§ **Written exercise**: Filter out everything except lines holding "high".

>> START Data

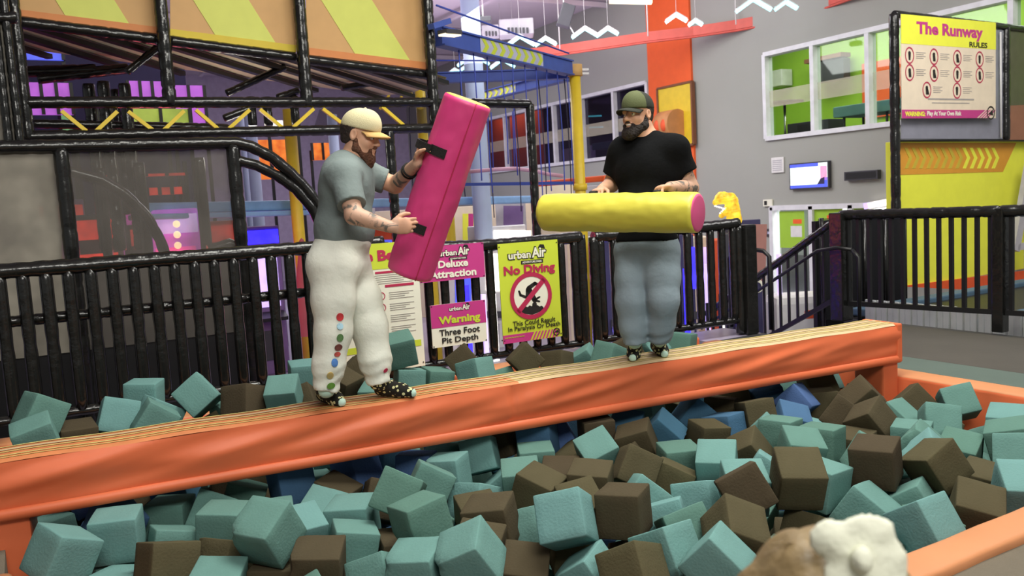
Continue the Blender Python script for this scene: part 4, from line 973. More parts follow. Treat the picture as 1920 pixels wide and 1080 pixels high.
# ---------------------------------------------------------------- on and by the grey wall
qw = lambda px, py, x=WX - 0.02: atx(px, py, x)
def wallplate(name, px0, py0, px1, py1, m, label, cat, t=0.05, fm=None):
    a, b = qw(px0, (py0 + py1) / 2), qw(px1, (py0 + py1) / 2); z1 = qw((px0 + px1) / 2, py0).z; z0 = qw((px0 + px1) / 2, py1).z
    e = empty(name, (WX, (a.y + b.y) / 2, z0), label, cat); cy_, cz, w, h = (a.y + b.y) / 2, (z0 + z1) / 2, abs(a.y - b.y), z1 - z0
    MB().box((WX - 0.005 - t / 2, cy_, cz), (t, w, h)).build('body', M[m], e, bevel=0.008)
    return e, Board((WX - 0.005 - t, cy_ + w / 2, cz - h / 2), (0, -1, 0), (0, 0, 1), w, h)
e, B = wallplate('television', 1484, 304, 1558, 354, 'dark_grey', 'flat television with a bright news picture on the grey wall', 'television', 0.08)
mb = MB(); B.quad(mb, 0.03, 0.05, 0.97, 0.95, 0.004, 0.003); mb.build('screen', M['e_screen'], e)
mb = MB(); B.quad(mb, 0.03, 0.83, 0.75, 0.95, 0.006, 0.002); B.quad(mb, 0.03, 0.05, 0.97, 0.16, 0.006, 0.002); B.quad(mb, 0.90, 0.16, 0.97, 0.40, 0.006, 0.002); mb.build('blue_banner', M['e_screenblue'], e)
mb = MB(); B.quad(mb, 0.80, 0.30, 0.96, 0.83, 0.006, 0.002); mb.build('pink_figure', M['e_screenpink'], e)
mb = MB(); B.poly(mb, [(0.72, 0.16), (0.90, 0.16), (0.90, 0.42), (0.80, 0.36)], 0.007, 0.002); mb.build('dark_shape', M['navy'], e)
e, B = wallplate('wall_vent', 1447, 295, 1470, 324, 'white', 'square white wall vent left of the television', 'vent', 0.03)
for i in range(6): mb = MB(); B.quad(mb, 0.12, 0.14 + 0.125 * i, 0.88, 0.20 + 0.125 * i, 0.004, 0.003); mb.build('slat', M['grey_box'], e)
e, B = wallplate('soundbar', 1588, 320, 1651, 337, 'dark_grey', 'long black bar mounted on the grey wall right of the television', 'soundbar', 0.10)
mb = MB(); B.quad(mb, 0.05, 0.15, 0.95, 0.85, 0.003, 0.002); mb.build('grille', M['black'], e)
e, B = wallplate('exit_sign', 1432, 374, 1449, 387, 'sign_white', 'small pale exit sign left above the glass doors', 'sign', 0.04)
mb = MB(); B.quad(mb, 0.15, 0.2, 0.45, 0.8, 0.004, 0.002); mb.build('pictogram', M['ink'], e)
e, B = wallplate('door_plate', 1437, 429, 1449, 444, 'dark_grey', 'small dark room plate beside the glass doors', 'sign', 0.02)
mb = MB(); B.quad(mb, 0.2, 0.35, 0.8, 0.65, 0.003, 0.002); mb.build('plate_text', M['lav'], e)
# green posters on the doors
for px0, py0, px1, py1, l in ((1462, 396, 1508, 465, 'green poster on the left door leaf'), (1516, 390, 1580, 452, 'green poster on the middle door leaf'), (1588, 386, 1636, 420, 'green poster on the right door leaf')):
    a, b = qw(px0, (py0 + py1) / 2), qw(px1, (py0 + py1) / 2); z1 = qw((px0 + px1) / 2, py0).z; z0 = qw((px0 + px1) / 2, py1).z
    e = empty('door_poster', (WX, (a.y + b.y) / 2, z0), l, 'poster', 'green posters on the glass doors')
    B = Board((WX - 0.012, a.y, z0), (0, -1, 0), (0, 0, 1), abs(a.y - b.y), z1 - z0)
    mb = MB(); B.quad(mb, 0, 0, 1, 1, 0.004, 0.004); mb.build('sheet', M['wall_green'], e)
    mb = MB(); B.quad(mb, 0.45, 0.3, 0.9, 0.6, 0.006, 0.002); mb.build('notice', M['white'], e)
    mb = MB(); B.quad(mb, 0.55, 0.66, 0.9, 0.78, 0.006, 0.002); mb.build('red_strip', M['wall_orange'], e)
e = empty('glow_lamp', qw(1652, 382, 13.93).to_tuple(), 'bright white tube lamp glowing beside the yellow wall', 'lamp')
MB().bar(qw(1628, 386, 13.93), qw(1674, 378, 13.93), 0.07, 0.10).build('tube', M['e_white'], e); MB().bar(qw(1622, 387, 13.93), qw(1630, 385, 13.93), 0.08, 0.11).build('end_cap', M['e_violet'], e); MB().bar(qw(1630, 386, 13.99), qw(1674, 378, 13.99), 0.05, 0.14).build('housing', M['white'], e)
# yellow panel sign on the orange pier
e = empty('pier_sign', (WX - 0.1, 16.0, 2.7), 'yellow square panel in a dark frame on the orange pier, behind the olive cap', 'sign')
a = qw(1234, 165, WX - 0.1); b = qw(1298, 160, WX - 0.1); z0, z1 = qw(1265, 275, WX - 0.1).z, qw(1265, 160, WX - 0.1).z
MB().box((WX - 0.09, (a.y + b.y) / 2, (z0 + z1) / 2), (0.06, abs(a.y - b.y), z1 - z0)).build('panel', M['yellow_paint'], e)
for y in (a.y, b.y): MB().box((WX - 0.10, y, (z0 + z1) / 2), (0.10, 0.05, z1 - z0)).build('frame_side', M['brown'], e)
for z in (z0, z1): MB().box((WX - 0.10, (a.y + b.y) / 2, z), (0.10, abs(a.y - b.y), 0.05)).build('frame_rail', M['brown'], e)
c = qw(1262, 233, WX - 0.3)
e = empty('round_fixture', c.to_tuple(), 'tan drum with red spots in front of the yellow pier panel', 'drum')
MB().tube([c + Vector((0.0, 0.35, 0)), c + Vector((0.0, -0.18, 0))], 0.34, 24).build('drum', mat('tan_drum', 'c98a55', 0.6), e)
for k_ in (0.22, -0.02): MB().sphere(c + Vector((-0.31, k_, -0.02)), (0.05, 0.10, 0.14), 10).build('red_spot', M['red_orange'], e)
# party room contents
e = empty('wall_box', (17.8, 12.3, 3.4), 'white box on the green wall inside the near window', 'box')
c = atx(1459, 147, 17.6); MB().box((17.7, c.y, c.z), (0.4, 0.42, 0.42)).build('casing', M['white'], e, bevel=0.02)
c = atx(1552, 133, 17.5); e = empty('wall_screen', c.to_tuple(), 'dark screen with a brown top board on the green wall', 'screen')
MB().box((17.6, c.y, c.z), (0.25, 0.95, 0.48)).build('screen', M['dark_grey'], e, bevel=0.01); MB().box((17.6, c.y + 0.1, c.z + 0.32), (0.35, 1.1, 0.10)).build('top_board', M['brown'], e)
c = atx(1471, 193, 15.4); e = empty('bar_table', (15.4, c.y, 2.33), 'round black bar table on a chrome stem behind the near window', 'table')
MB().lathe([(0, 0.0), (0.42, 0.0), (0.42, 0.03), (0, 0.03)], (15.4, c.y, c.z), n=28).build('table_top', M['black'], e); MB().tube([(15.4, c.y, 2.34), (15.4, c.y, c.z)], 0.03, 10).build('stem', M['chrome'], e); MB().lathe([(0.0, 0), (0.25, 0), (0.22, 0.02), (0, 0.03)], (15.4, c.y, 2.33), n=24).build('foot', M['chrome'], e)
c = atx(1518, 232, 15.2); e = empty('low_cabinet', (15.2, c.y, 2.33), 'dark low cabinet on the party room floor', 'cabinet')
MB().box((15.2, c.y - 0.15, 2.33 + 0.25), (0.5, 1.1, 0.5)).build('body', M['dark_grey'], e, bevel=0.01); MB().box((14.94, c.y - 0.15, 2.58), (0.02, 0.5, 0.4)).build('door', M['black'], e)
c = atx(1640, 205, 15.3); e = empty('party_table', (15.3, c.y, 2.33), 'long party table under a teal cloth behind the near windows', 'table')
MB().box((15.3, c.y - 0.6, 2.98), (0.8, 2.5, 0.05)).build('top', M['brown'], e); MB().box((15.3, c.y - 0.6, 2.93), (0.86, 2.56, 0.22)).build('cloth', M['teal_cloth'], e, bevel=0.03)
for y in (c.y + 0.5, c.y - 0.5, c.y - 1.7):
    for x in (15.0, 15.6): MB().tube([(x, y, 2.33), (x, y, 2.95)], 0.025, 8).build('leg', M['black'], e)
c = atx(1640, 160, 17.9); single('orange_panel', MB().box((17.92, c.y - 0.5, c.z - 0.1), (0.04, 1.7, 1.3)), M['wall_orange'], 'orange panel on the far wall of the party room', 'panel')
# things behind the dark windows
c = atx(1120, 218, 16.8)
for px, py, l in ((1105, 219, 'teal light tube high in the dark window room'), (1108, 240, 'teal light tube low in the dark window room')):
    a = atx(px - 22, py, 17.5); single('light_tube', MB().bar(a, atx(px + 22, py - 2, 17.5), 0.05, 0.05), M['e_teal'], l, 'lamp')
c = atx(925, 238, 15.8); single('glow_drum', MB().tube([(15.8, c.y + 0.9, c.z), (15.8, c.y - 0.5, c.z)], 0.22, 20), M['e_gold'], 'glowing amber drum lamp behind the red window room', 'lamp')
c = atx(1085, 290, 15.3); single('folded_table', MB().box((15.3, c.y, 2.33 + 0.35), (0.2, 1.5, 0.7)), M['white'], 'white board leaning inside the dark window room', 'board')
c = atx(1165, 280, 15.4); e = empty('cloth_table', (15.4, c.y, 2.33), 'teal clothed table behind the dark window left of the olive cap', 'table')
MB().box((15.4, c.y, 2.95), (0.8, 1.8, 0.2)).build('cloth', M['teal_cloth'], e, bevel=0.03)
for y in (c.y - 0.8, c.y + 0.8): MB().bar((15.2, y, 2.33), (15.6, y, 2.9), 0.03, 0.03).build('leg', M['black'], e)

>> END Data

§ **The answer**:
Continue the Blender Python script for this scene: part 4, from line 973. More parts follow. Treat the picture as 1920 pixels wide and 1080 pixels high.
for px, py, l in ((1105, 219, 'teal light tube high in the dark window room'), (1108, 240, 'teal light tube low in the dark window room')):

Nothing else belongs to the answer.